Could you print every record below exactly as it appears?
═══ THE RECORDS ═══
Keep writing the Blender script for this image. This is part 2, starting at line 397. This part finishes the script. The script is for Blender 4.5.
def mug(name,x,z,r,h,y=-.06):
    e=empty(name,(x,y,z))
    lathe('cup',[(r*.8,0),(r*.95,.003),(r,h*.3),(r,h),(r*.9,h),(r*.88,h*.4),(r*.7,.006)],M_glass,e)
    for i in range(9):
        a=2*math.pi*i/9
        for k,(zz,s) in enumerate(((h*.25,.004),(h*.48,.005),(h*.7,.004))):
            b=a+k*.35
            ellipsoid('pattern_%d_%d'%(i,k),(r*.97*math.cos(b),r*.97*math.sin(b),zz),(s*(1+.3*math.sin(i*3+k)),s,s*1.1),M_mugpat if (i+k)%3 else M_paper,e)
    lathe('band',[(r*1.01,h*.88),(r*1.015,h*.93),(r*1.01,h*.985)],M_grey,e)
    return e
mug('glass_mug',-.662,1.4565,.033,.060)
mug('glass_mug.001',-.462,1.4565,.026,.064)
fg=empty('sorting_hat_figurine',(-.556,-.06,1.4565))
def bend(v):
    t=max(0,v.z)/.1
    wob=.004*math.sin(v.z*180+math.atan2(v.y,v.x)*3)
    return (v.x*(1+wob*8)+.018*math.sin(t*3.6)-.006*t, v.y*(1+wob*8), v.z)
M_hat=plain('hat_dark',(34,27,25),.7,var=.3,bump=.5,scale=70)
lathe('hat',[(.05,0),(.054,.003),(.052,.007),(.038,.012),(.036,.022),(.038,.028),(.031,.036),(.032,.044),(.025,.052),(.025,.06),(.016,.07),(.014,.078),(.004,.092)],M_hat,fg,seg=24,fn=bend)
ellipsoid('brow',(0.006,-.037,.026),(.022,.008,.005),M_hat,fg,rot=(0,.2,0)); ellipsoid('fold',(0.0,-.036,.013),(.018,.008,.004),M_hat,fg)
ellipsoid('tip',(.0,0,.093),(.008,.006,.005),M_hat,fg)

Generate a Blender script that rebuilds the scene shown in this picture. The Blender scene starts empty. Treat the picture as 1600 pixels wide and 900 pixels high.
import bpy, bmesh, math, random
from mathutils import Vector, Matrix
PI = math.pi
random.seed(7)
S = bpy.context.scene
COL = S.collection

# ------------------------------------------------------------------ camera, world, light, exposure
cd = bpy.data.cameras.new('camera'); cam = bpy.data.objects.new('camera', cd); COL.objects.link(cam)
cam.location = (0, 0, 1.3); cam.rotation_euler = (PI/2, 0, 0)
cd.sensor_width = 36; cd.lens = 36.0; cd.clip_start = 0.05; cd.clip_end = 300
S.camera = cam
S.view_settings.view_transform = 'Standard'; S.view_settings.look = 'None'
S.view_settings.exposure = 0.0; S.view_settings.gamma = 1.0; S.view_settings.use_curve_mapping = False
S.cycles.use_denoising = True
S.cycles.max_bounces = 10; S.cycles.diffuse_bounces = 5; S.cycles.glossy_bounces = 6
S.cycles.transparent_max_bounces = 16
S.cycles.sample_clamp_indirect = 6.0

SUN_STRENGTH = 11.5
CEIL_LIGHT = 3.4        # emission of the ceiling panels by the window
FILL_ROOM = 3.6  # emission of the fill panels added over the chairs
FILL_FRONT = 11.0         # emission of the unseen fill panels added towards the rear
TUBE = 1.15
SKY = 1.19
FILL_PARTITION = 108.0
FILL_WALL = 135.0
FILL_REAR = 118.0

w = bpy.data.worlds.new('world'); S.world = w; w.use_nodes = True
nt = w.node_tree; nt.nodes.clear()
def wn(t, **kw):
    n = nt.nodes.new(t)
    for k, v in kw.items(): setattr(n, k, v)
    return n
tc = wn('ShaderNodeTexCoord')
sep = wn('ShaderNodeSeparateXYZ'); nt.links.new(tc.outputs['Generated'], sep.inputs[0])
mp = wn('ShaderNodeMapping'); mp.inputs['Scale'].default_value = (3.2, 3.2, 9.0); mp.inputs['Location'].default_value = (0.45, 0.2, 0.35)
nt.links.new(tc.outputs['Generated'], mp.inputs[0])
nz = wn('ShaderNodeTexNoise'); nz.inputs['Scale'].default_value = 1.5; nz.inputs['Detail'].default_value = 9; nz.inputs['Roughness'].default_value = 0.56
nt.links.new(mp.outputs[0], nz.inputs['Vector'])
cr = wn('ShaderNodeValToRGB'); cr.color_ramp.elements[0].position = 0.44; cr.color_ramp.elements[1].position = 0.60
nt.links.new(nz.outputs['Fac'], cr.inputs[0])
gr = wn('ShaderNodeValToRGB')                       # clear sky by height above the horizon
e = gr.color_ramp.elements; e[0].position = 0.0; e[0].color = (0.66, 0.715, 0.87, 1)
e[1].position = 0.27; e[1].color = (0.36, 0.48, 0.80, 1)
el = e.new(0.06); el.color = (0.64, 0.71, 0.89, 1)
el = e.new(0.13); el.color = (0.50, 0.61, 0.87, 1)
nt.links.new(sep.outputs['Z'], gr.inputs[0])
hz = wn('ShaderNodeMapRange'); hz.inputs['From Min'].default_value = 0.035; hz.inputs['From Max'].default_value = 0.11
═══
> **SOLUTION TO THIS TASK**
Keep writing the Blender script for this image. This is part 2, starting at line 397. This part finishes the script. The script is for Blender 4.5.
def mug(name,x,z,r,h,y=-.06):
    e=empty(name,(x,y,z))
    lathe('cup',[(r*.8,0),(r*.95,.003),(r,h*.3),(r,h),(r*.9,h),(r*.88,h*.4),(r*.7,.006)],M_glass,e)
    for i in range(9):
        a=2*math.pi*i/9
        for k,(zz,s) in enumerate(((h*.25,.004),(h*.48,.005),(h*.7,.004))):
            b=a+k*.35
            ellipsoid('pattern_%d_%d'%(i,k),(r*.97*math.cos(b),r*.97*math.sin(b),zz),(s*(1+.3*math.sin(i*3+k)),s,s*1.1),M_mugpat if (i+k)%3 else M_paper,e)
    lathe('band',[(r*1.01,h*.88),(r*1.015,h*.93),(r*1.01,h*.985)],M_grey,e)
    return e
mug('glass_mug',-.662,1.4565,.033,.060)
mug('glass_mug.001',-.462,1.4565,.026,.064)
fg=empty('sorting_hat_figurine',(-.556,-.06,1.4565))
def bend(v):
    t=max(0,v.z)/.1
    wob=.004*math.sin(v.z*180+math.atan2(v.y,v.x)*3)
    return (v.x*(1+wob*8)+.018*math.sin(t*3.6)-.006*t, v.y*(1+wob*8), v.z)
M_hat=plain('hat_dark',(34,27,25),.7,var=.3,bump=.5,scale=70)
lathe('hat',[(.05,0),(.054,.003),(.052,.007),(.038,.012),(.036,.022),(.038,.028),(.031,.036),(.032,.044),(.025,.052),(.025,.06),(.016,.07),(.014,.078),(.004,.092)],M_hat,fg,seg=24,fn=bend)
ellipsoid('brow',(0.006,-.037,.026),(.022,.008,.005),M_hat,fg,rot=(0,.2,0)); ellipsoid('fold',(0.0,-.036,.013),(.018,.008,.004),M_hat,fg)
ellipsoid('tip',(.0,0,.093),(.008,.006,.005),M_hat,fg)

Generate a Blender script that rebuilds the scene shown in this picture. The Blender scene starts empty. Treat the picture as 1600 pixels wide and 900 pixels high.
import bpy, bmesh, math, random
from mathutils import Vector, Matrix
PI = math.pi
random.seed(7)
S = bpy.context.scene
COL = S.collection

# ------------------------------------------------------------------ camera, world, light, exposure
cd = bpy.data.cameras.new('camera'); cam = bpy.data.objects.new('camera', cd); COL.objects.link(cam)
cam.location = (0, 0, 1.3); cam.rotation_euler = (PI/2, 0, 0)
cd.sensor_width = 36; cd.lens = 36.0; cd.clip_start = 0.05; cd.clip_end = 300
S.camera = cam
S.view_settings.view_transform = 'Standard'; S.view_settings.look = 'None'
S.view_settings.exposure = 0.0; S.view_settings.gamma = 1.0; S.view_settings.use_curve_mapping = False
S.cycles.use_denoising = True
S.cycles.max_bounces = 10; S.cycles.diffuse_bounces = 5; S.cycles.glossy_bounces = 6
S.cycles.transparent_max_bounces = 16
S.cycles.sample_clamp_indirect = 6.0

SUN_STRENGTH = 11.5
CEIL_LIGHT = 3.4        # emission of the ceiling panels by the window
FILL_ROOM = 3.6  # emission of the fill panels added over the chairs
FILL_FRONT = 11.0         # emission of the unseen fill panels added towards the rear
TUBE = 1.15
SKY = 1.19
FILL_PARTITION = 108.0
FILL_WALL = 135.0
FILL_REAR = 118.0

w = bpy.data.worlds.new('world'); S.world = w; w.use_nodes = True
nt = w.node_tree; nt.nodes.clear()
def wn(t, **kw):
    n = nt.nodes.new(t)
    for k, v in kw.items(): setattr(n, k, v)
    return n
tc = wn('ShaderNodeTexCoord')
sep = wn('ShaderNodeSeparateXYZ'); nt.links.new(tc.outputs['Generated'], sep.inputs[0])
mp = wn('ShaderNodeMapping'); mp.inputs['Scale'].default_value = (3.2, 3.2, 9.0); mp.inputs['Location'].default_value = (0.45, 0.2, 0.35)
nt.links.new(tc.outputs['Generated'], mp.inputs[0])
nz = wn('ShaderNodeTexNoise'); nz.inputs['Scale'].default_value = 1.5; nz.inputs['Detail'].default_value = 9; nz.inputs['Roughness'].default_value = 0.56
nt.links.new(mp.outputs[0], nz.inputs['Vector'])
cr = wn('ShaderNodeValToRGB'); cr.color_ramp.elements[0].position = 0.44; cr.color_ramp.elements[1].position = 0.60
nt.links.new(nz.outputs['Fac'], cr.inputs[0])
gr = wn('ShaderNodeValToRGB')                       # clear sky by height above the horizon
e = gr.color_ramp.elements; e[0].position = 0.0; e[0].color = (0.66, 0.715, 0.87, 1)
e[1].position = 0.27; e[1].color = (0.36, 0.48, 0.80, 1)
el = e.new(0.06); el.color = (0.64, 0.71, 0.89, 1)
el = e.new(0.13); el.color = (0.50, 0.61, 0.87, 1)
nt.links.new(sep.outputs['Z'], gr.inputs[0])
hz = wn('ShaderNodeMapRange'); hz.inputs['From Min'].default_value = 0.035; hz.inputs['From Max'].default_value = 0.11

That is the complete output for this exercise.